*** GIVEN MATERIAL

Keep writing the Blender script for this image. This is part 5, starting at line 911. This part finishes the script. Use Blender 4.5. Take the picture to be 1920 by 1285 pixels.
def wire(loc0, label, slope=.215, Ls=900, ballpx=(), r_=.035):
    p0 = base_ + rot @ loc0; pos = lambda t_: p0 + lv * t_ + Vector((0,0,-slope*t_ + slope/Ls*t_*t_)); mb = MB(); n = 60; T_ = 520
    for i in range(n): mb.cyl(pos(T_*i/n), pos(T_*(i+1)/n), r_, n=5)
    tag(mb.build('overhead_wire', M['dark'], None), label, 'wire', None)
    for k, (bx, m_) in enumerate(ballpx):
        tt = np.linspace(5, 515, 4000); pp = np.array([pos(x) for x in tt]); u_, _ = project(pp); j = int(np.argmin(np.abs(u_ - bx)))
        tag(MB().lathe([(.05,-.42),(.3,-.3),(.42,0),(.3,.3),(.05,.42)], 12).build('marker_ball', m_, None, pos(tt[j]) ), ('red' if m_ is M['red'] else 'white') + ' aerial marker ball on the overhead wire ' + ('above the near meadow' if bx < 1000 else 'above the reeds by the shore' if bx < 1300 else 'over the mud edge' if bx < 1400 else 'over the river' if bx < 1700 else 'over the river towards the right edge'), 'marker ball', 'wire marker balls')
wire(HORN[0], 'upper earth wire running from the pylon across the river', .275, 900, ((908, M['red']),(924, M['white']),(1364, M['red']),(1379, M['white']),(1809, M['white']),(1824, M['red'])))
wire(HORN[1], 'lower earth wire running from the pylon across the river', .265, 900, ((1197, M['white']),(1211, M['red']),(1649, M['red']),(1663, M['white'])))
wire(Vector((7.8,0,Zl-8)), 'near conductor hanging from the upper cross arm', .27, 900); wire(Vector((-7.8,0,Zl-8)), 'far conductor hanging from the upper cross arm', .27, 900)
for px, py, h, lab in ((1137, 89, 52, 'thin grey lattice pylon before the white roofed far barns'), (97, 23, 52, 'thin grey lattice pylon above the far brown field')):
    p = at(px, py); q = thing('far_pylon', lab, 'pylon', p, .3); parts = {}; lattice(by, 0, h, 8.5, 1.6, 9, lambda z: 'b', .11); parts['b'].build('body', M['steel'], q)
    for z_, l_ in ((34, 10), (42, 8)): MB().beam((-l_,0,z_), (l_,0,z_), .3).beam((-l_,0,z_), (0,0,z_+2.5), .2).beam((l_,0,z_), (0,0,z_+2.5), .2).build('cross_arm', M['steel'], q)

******

TO DO: Print out the whole listing exactly as it appears.

OUTPUT FOR THIS EXERCISE:
Keep writing the Blender script for this image. This is part 5, starting at line 911. This part finishes the script. Use Blender 4.5. Take the picture to be 1920 by 1285 pixels.
def wire(loc0, label, slope=.215, Ls=900, ballpx=(), r_=.035):
    p0 = base_ + rot @ loc0; pos = lambda t_: p0 + lv * t_ + Vector((0,0,-slope*t_ + slope/Ls*t_*t_)); mb = MB(); n = 60; T_ = 520
    for i in range(n): mb.cyl(pos(T_*i/n), pos(T_*(i+1)/n), r_, n=5)
    tag(mb.build('overhead_wire', M['dark'], None), label, 'wire', None)
    for k, (bx, m_) in enumerate(ballpx):
        tt = np.linspace(5, 515, 4000); pp = np.array([pos(x) for x in tt]); u_, _ = project(pp); j = int(np.argmin(np.abs(u_ - bx)))
        tag(MB().lathe([(.05,-.42),(.3,-.3),(.42,0),(.3,.3),(.05,.42)], 12).build('marker_ball', m_, None, pos(tt[j]) ), ('red' if m_ is M['red'] else 'white') + ' aerial marker ball on the overhead wire ' + ('above the near meadow' if bx < 1000 else 'above the reeds by the shore' if bx < 1300 else 'over the mud edge' if bx < 1400 else 'over the river' if bx < 1700 else 'over the river towards the right edge'), 'marker ball', 'wire marker balls')
wire(HORN[0], 'upper earth wire running from the pylon across the river', .275, 900, ((908, M['red']),(924, M['white']),(1364, M['red']),(1379, M['white']),(1809, M['white']),(1824, M['red'])))
wire(HORN[1], 'lower earth wire running from the pylon across the river', .265, 900, ((1197, M['white']),(1211, M['red']),(1649, M['red']),(1663, M['white'])))
wire(Vector((7.8,0,Zl-8)), 'near conductor hanging from the upper cross arm', .27, 900); wire(Vector((-7.8,0,Zl-8)), 'far conductor hanging from the upper cross arm', .27, 900)
for px, py, h, lab in ((1137, 89, 52, 'thin grey lattice pylon before the white roofed far barns'), (97, 23, 52, 'thin grey lattice pylon above the far brown field')):
    p = at(px, py); q = thing('far_pylon', lab, 'pylon', p, .3); parts = {}; lattice(by, 0, h, 8.5, 1.6, 9, lambda z: 'b', .11); parts['b'].build('body', M['steel'], q)
    for z_, l_ in ((34, 10), (42, 8)): MB().beam((-l_,0,z_), (l_,0,z_), .3).beam((-l_,0,z_), (0,0,z_+2.5), .2).beam((l_,0,z_), (0,0,z_+2.5), .2).build('cross_arm', M['steel'], q)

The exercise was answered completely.